I read a great deal besides code and netnews, some of it even having to
do with Computer Science, but I must admit I don't spend a lot of time
perusing, memorizing, and believing advertisements in trade rags.

>The fact that Lucid is making a profit from CL does not make it commercially
>viable; take a look at how well LMI and Symbolics are doing.  Also, try to find
>out just how much TI is making from the Explorer series.  Take a look at
>what has happened to Inference, Carnegie and Intellicorp.  Not to mention
>poor Xerox.

This, as I argued before, is more a result of the development of
low-cost high-performance "stock" hardware (e.g. Sun-4) than the
development of Common Lisp.  The Common Lisp designers were foresighted
enough to design the language so that implementations on such stock
hardware could be reasonably efficient.

>As I point out, and you ignore, there is little demand other than from the
>military/academic arena, which is pretty well saturated at this point.  I suggest
>you stay at CMU; the job market for Lisp programmers is pretty tight these days.

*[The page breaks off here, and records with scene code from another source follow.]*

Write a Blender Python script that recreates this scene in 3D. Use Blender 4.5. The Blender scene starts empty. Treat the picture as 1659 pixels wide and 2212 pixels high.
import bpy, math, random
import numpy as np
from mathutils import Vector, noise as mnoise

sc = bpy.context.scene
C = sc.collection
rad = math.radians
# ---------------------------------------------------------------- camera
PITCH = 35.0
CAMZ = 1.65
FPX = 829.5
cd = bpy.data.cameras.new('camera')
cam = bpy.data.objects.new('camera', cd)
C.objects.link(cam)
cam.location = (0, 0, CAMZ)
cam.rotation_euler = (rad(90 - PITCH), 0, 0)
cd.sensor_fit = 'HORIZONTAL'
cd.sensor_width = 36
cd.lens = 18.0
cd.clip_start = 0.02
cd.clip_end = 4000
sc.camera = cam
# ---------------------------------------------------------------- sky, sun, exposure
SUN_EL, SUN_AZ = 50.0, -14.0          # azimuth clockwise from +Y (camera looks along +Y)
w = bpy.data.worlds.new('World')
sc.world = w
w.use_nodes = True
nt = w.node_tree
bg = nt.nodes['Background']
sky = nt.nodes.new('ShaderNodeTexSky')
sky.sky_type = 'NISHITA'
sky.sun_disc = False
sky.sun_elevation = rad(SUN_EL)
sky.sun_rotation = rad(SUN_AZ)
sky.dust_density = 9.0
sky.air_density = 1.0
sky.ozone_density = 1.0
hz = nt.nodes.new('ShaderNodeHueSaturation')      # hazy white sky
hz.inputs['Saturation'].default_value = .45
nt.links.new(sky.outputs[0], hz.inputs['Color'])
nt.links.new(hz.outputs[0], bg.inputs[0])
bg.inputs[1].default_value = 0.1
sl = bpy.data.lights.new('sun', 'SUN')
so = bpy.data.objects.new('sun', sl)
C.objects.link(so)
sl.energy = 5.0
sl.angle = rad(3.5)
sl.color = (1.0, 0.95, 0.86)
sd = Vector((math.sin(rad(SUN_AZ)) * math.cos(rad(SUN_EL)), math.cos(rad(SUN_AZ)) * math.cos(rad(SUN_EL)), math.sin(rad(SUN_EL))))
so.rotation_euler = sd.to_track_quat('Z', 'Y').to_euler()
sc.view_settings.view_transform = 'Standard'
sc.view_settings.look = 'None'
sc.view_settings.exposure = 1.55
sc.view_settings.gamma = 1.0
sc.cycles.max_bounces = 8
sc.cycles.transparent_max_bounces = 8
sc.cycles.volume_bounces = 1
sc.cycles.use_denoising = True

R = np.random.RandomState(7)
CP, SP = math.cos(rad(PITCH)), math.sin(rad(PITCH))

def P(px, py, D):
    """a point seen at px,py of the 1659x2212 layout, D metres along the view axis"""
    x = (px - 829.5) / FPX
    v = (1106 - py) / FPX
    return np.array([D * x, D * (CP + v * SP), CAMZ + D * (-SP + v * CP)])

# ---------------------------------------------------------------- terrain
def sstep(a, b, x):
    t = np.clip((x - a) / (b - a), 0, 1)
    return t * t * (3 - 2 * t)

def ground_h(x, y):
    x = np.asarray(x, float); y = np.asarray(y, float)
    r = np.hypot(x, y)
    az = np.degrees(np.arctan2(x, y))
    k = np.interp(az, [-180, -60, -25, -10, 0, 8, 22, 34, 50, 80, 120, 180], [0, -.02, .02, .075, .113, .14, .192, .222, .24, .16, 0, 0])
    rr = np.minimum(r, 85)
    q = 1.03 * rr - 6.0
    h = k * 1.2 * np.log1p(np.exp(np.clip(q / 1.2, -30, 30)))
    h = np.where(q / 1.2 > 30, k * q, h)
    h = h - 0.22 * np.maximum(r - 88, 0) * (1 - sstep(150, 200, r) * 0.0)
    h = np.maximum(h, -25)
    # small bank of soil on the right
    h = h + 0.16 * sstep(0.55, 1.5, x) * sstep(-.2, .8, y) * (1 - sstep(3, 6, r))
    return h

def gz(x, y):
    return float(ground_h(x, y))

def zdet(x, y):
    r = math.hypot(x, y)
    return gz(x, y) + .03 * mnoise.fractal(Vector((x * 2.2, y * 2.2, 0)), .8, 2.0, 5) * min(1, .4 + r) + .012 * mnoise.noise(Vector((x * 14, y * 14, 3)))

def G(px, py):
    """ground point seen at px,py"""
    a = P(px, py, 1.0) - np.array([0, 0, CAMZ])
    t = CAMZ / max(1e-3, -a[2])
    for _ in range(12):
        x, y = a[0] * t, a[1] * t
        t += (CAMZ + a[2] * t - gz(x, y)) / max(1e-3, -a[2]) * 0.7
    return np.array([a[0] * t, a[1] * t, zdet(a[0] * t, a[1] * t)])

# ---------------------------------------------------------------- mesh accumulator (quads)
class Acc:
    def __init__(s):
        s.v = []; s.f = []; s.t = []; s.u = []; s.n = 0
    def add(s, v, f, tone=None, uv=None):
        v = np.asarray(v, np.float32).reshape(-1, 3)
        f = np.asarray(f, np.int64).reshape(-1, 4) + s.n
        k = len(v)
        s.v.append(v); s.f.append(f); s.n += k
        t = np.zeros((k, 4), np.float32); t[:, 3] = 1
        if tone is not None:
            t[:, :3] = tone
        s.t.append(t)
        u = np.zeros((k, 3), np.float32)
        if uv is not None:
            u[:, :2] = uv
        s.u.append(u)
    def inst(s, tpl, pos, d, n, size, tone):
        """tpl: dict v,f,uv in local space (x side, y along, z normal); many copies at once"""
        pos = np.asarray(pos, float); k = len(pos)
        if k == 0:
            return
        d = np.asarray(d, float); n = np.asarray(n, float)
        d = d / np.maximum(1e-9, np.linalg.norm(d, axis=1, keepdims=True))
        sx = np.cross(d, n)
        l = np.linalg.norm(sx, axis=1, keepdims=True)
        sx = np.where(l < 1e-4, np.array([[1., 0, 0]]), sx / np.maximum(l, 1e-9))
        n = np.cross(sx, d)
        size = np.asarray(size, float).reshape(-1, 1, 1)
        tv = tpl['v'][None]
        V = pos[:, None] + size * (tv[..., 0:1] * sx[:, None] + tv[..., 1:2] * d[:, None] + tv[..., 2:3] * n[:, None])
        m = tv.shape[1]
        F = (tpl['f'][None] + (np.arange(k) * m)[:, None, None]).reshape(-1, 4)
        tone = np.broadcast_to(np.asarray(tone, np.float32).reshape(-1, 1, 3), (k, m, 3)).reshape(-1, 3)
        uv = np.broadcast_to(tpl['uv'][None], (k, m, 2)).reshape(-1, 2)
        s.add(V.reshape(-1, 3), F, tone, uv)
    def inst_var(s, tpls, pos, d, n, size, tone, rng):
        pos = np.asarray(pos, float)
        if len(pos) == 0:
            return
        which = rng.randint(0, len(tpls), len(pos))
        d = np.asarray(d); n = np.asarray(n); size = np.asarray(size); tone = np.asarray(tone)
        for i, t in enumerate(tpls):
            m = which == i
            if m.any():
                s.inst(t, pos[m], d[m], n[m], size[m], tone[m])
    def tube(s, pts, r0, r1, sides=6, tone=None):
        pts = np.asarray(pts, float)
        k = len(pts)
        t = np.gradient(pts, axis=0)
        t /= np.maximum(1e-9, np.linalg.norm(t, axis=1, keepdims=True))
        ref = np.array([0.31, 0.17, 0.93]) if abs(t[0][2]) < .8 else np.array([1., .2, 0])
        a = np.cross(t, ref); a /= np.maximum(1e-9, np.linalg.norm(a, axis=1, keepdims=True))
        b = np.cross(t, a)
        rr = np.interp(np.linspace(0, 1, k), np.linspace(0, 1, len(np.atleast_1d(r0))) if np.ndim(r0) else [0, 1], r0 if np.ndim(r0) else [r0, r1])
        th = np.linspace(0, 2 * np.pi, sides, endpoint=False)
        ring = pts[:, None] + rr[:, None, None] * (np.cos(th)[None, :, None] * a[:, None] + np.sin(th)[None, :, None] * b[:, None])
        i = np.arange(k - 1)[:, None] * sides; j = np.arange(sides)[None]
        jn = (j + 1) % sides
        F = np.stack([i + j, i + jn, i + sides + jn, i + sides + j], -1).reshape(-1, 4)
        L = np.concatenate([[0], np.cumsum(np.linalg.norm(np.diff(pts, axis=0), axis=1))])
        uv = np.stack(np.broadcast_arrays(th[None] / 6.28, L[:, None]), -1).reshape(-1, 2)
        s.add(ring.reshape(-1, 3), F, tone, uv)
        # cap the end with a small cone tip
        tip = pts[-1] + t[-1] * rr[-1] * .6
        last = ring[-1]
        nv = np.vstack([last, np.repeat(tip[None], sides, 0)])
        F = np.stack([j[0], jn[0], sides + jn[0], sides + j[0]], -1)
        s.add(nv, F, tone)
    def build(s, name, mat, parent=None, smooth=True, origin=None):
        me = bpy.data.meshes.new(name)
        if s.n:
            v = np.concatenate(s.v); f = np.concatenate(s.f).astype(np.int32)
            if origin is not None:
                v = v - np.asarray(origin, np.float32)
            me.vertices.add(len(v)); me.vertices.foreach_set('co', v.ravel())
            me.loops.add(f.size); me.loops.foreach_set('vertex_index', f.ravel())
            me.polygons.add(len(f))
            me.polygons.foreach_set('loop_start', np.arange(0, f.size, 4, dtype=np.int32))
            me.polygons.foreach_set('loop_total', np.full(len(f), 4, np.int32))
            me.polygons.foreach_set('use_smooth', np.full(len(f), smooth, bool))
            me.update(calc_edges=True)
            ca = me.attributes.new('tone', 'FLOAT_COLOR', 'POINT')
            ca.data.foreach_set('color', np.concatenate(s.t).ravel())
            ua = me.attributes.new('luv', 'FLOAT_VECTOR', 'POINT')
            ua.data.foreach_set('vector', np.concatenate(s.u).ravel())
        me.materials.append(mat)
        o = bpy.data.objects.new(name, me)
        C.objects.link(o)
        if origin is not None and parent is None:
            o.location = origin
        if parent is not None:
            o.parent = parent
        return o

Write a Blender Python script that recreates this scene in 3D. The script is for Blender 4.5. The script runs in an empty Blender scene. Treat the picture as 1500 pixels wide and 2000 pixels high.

Well, gosh, I was away from CMU for fourteen months (on a leave of
absence from grad school) working as a High Paid Lisp Wizard in
Cambridge, at a company that right now has about an even mix of Suns and
Lisp Machines, doing system development in both C and Common Lisp.  That
company has non-government, and soon perhaps non-US customers.  I'm not
locked in an ivory tower.

>I see; the enormous cost of developing and delivering in Common Lisp have
>nothing to do with this.  These syntax and semantics of other languages
> are simply better suited to this type of work.(???!?!?)

No, but if you have a program to write, and you know how it should do
what it is supposed to do, it often doesn't make that much difference
what language you write it in.  Companies are delivering C-based "AI"
products not because "Common Lisp sucks," but because they don't need
all the power of Common Lisp.  That power costs something, and it would
cost something in any dialect of Lisp.  For C, this cost is about zero,
because practically everyone has a C compiler.

>Summing up your arguments, if cost, maintainability and portability are so
>desireable, everybody should use C instead!

No, they should use the language that's appropriate, given all the
constraints.

>> If all had
>>proceeded undisturbed, there might be several beautiful Lisps by now,
>Sounds better than one big ugly Lisp!

Writing programs in an elegant, non-standard dialect would not improve
portability.  That's the point.  If your point of view is that lack of a
standard would be better than the Common Lisp standard, this doesn't
help your argument.

>Charles Hedrick writes:
>>I'd like to see a Lisp which is practical to
>>use for things other than large AI programs running on huge machines.
>I  agree with Mr. Hedrick; it's a dream that I've tried to promote for going
>on 15 years.  But apparently it won't happen in this country.  Perhaps the
>Europeans will succeed.  Think of Common Lisp as the gas guzzling, chrome
>behemoths produced by the American auto industry...

Small computers are getting bigger all the time, and becoming more
capable of running Common Lisp.  How about this: Common Lisp is not a
car (or a cdr!), it is a track to be run.  Small machines are getting to
the point where they can run this track fast enough to make them
competitive.  I think it would have been a mistake to design a language
to fit the constraints and limitations of late-70's hardware
techonology.

>Personally, I don't really care whether some (large) portion of the LISP community
>wants to saddle themselve with CL, but the drive to make it a standard ensures that
>it will remain a researcher's language.

Then the commercial world won't have to worry about it, and they can
develop something better.  Right?  Maybe.  One thing to keep in mind is
that research does happen in industry.  And large programs have been
ported from their experimental Lisp form into a "productized" C form.  I
was involved with such a port myself.  Not too terrible if you've got
the right tools, and/or write some of the code with that port in mind.

>LISP will not go into space;

And it's not clear that it should.  What advantage do you see Lisp-based
systems having over Ada-based (or C-based, or whatever) systems in that
context?  Things can't go wrong in space.  The amount of effort testing
space software so totally dwarfs the development of that software that
the programming language chosen (most often assembly language, so that
scarce hardware resources are most effectively used) doesn't make that
much difference.  It is no easier to assure that a Lisp-based system is
entirely bug-free than it is any other kind of system.